▶ _Recorded information_:
+---+

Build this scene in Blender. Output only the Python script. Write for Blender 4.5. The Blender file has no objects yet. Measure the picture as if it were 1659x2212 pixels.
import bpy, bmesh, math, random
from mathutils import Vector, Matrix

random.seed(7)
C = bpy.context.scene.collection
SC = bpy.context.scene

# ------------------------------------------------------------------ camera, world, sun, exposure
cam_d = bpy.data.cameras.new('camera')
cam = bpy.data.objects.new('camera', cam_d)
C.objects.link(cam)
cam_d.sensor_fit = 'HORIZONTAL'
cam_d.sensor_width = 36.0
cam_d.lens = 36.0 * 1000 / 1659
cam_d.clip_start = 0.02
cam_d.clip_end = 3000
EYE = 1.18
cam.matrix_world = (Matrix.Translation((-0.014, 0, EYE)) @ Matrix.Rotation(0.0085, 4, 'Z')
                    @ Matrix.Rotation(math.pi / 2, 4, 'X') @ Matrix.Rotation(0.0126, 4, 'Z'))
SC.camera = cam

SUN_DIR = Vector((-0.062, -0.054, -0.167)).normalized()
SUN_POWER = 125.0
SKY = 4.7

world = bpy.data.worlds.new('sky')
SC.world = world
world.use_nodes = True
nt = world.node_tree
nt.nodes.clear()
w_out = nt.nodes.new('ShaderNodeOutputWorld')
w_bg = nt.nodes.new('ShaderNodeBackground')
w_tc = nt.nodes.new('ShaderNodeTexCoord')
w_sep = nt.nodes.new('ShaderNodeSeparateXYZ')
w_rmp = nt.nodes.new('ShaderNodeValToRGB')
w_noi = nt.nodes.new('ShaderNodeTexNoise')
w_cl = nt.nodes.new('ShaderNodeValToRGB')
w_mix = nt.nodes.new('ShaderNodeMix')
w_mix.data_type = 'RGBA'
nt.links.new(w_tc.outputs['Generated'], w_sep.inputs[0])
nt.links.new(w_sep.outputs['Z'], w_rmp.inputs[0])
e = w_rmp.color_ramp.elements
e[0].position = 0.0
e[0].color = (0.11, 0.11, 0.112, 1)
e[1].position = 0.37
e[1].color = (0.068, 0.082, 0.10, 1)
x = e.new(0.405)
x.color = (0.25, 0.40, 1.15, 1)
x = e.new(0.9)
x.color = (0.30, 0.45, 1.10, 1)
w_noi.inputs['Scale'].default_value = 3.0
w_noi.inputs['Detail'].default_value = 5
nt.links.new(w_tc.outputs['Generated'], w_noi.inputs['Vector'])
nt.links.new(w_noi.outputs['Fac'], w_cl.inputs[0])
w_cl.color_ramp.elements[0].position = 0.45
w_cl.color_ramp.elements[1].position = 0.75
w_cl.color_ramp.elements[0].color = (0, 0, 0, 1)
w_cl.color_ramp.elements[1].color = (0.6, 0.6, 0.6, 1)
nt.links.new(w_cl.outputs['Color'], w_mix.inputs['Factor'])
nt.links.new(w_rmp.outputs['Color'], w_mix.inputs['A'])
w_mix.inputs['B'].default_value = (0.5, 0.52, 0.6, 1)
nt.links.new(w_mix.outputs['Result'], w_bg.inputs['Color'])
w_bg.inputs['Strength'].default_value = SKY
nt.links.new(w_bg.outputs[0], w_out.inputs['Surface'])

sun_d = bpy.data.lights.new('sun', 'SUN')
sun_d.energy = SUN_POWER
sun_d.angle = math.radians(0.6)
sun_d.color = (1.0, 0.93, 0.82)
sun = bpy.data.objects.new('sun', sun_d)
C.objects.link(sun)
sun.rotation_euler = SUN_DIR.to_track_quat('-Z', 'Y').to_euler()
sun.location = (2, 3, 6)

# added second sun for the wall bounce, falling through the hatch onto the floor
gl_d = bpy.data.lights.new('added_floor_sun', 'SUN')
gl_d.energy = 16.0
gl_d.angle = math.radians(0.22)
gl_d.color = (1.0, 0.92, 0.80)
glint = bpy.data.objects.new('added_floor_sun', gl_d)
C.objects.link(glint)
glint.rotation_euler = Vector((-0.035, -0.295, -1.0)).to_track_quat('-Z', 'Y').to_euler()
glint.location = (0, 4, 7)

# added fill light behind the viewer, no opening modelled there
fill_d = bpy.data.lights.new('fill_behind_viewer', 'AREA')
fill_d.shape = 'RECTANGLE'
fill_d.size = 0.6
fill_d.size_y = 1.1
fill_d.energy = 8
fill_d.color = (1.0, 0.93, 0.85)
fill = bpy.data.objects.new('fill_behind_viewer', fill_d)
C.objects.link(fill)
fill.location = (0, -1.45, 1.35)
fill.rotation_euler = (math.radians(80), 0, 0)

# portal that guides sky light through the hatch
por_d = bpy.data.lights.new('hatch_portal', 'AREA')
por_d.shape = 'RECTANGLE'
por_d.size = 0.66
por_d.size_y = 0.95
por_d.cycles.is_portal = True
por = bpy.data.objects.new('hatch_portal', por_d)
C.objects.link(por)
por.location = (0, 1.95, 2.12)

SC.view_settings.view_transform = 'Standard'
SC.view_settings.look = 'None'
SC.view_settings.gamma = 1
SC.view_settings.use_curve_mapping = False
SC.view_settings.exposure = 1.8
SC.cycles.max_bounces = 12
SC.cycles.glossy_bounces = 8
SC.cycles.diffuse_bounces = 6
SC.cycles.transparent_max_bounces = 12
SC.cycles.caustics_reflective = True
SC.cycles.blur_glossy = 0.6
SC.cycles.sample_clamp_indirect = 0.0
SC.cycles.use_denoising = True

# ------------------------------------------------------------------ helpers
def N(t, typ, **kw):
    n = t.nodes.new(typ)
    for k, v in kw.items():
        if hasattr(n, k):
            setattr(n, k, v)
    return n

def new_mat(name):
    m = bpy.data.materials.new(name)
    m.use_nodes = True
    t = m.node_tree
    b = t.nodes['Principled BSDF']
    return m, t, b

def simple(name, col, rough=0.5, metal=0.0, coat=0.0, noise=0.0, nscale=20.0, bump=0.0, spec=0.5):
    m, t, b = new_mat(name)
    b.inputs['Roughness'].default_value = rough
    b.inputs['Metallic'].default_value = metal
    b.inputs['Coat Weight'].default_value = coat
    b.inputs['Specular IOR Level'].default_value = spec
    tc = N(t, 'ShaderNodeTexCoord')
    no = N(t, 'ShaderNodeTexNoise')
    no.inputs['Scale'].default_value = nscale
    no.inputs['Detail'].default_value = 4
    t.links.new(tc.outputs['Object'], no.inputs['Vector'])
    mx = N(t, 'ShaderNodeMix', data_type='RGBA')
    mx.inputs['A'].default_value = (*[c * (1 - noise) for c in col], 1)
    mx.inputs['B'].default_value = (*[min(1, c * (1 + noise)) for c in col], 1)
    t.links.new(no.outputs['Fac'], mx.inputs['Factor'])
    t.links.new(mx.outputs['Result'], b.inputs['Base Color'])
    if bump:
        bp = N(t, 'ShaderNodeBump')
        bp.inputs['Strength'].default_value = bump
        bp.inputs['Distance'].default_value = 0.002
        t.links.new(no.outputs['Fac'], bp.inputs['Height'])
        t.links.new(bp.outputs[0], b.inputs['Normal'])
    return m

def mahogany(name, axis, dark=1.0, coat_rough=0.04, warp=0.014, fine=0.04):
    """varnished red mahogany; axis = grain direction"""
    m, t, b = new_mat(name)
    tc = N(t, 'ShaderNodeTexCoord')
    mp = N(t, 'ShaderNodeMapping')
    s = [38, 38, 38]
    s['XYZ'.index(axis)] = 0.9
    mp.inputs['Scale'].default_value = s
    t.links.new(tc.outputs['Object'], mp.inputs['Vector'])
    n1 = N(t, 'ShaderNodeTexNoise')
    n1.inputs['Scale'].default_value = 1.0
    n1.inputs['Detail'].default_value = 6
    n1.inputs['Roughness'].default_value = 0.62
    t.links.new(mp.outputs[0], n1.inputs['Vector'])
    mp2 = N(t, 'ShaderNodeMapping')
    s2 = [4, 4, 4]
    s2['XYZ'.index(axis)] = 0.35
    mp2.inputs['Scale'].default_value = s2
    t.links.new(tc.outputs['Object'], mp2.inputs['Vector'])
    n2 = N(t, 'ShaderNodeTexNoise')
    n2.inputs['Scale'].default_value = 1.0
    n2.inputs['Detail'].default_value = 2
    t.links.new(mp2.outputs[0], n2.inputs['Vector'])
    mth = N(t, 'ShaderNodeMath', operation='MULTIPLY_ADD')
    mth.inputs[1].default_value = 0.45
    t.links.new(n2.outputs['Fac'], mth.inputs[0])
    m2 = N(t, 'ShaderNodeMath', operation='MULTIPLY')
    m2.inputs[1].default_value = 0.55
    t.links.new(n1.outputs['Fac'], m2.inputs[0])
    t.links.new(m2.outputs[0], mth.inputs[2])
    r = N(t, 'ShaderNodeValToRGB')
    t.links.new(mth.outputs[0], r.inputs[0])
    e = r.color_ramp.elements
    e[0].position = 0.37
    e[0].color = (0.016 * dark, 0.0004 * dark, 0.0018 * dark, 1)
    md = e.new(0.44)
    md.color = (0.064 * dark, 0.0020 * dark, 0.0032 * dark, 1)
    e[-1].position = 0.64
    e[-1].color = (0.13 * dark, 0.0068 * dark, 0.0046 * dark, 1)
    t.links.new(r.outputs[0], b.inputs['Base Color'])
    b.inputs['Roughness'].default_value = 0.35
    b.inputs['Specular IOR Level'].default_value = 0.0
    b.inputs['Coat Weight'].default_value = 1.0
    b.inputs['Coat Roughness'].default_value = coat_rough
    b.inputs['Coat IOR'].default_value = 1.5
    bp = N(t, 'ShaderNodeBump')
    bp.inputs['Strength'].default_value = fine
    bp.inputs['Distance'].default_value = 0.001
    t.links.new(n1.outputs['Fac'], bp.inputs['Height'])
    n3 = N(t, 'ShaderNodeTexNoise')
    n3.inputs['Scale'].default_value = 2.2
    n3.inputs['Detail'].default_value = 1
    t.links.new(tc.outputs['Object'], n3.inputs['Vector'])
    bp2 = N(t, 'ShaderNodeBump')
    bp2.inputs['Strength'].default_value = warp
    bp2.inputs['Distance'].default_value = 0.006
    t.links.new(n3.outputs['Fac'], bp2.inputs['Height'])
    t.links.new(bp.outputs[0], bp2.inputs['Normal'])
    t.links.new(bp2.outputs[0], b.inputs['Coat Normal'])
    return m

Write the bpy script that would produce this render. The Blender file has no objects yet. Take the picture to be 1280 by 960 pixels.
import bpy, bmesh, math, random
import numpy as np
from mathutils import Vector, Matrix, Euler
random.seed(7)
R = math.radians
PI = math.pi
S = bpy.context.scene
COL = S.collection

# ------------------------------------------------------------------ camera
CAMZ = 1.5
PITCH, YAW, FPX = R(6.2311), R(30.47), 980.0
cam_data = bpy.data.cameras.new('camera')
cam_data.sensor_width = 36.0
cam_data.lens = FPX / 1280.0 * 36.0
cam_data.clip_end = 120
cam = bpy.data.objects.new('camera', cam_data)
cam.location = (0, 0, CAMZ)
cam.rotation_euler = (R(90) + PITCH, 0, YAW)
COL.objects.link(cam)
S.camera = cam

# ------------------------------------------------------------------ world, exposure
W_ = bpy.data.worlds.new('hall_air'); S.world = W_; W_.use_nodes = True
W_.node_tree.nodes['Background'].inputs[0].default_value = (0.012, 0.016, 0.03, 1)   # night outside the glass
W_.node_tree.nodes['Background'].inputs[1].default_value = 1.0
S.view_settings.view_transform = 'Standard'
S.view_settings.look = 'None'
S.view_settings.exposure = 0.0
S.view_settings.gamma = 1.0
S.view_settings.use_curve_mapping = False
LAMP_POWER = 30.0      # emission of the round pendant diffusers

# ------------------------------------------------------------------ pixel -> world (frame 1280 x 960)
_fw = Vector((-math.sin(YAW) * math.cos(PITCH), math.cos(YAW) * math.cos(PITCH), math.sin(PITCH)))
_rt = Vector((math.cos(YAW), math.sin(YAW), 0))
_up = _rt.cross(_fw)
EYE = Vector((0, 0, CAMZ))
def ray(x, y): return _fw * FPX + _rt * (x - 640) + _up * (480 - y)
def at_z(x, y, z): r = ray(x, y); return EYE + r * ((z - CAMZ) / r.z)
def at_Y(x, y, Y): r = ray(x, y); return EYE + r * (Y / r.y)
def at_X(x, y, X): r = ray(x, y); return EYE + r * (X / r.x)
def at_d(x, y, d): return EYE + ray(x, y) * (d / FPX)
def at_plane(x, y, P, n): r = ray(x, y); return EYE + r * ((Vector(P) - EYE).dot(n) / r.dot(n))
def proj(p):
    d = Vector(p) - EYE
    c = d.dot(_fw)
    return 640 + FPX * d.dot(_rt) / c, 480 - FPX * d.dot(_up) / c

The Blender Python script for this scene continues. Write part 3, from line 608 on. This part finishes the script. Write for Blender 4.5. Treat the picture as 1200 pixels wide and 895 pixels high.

+---+

From the entries above, copy every line containing the word "that".

# portal that guides sky light through the hatch
Write the bpy script that would produce this render. The Blender file has no objects yet. Take the picture to be 1280 by 960 pixels.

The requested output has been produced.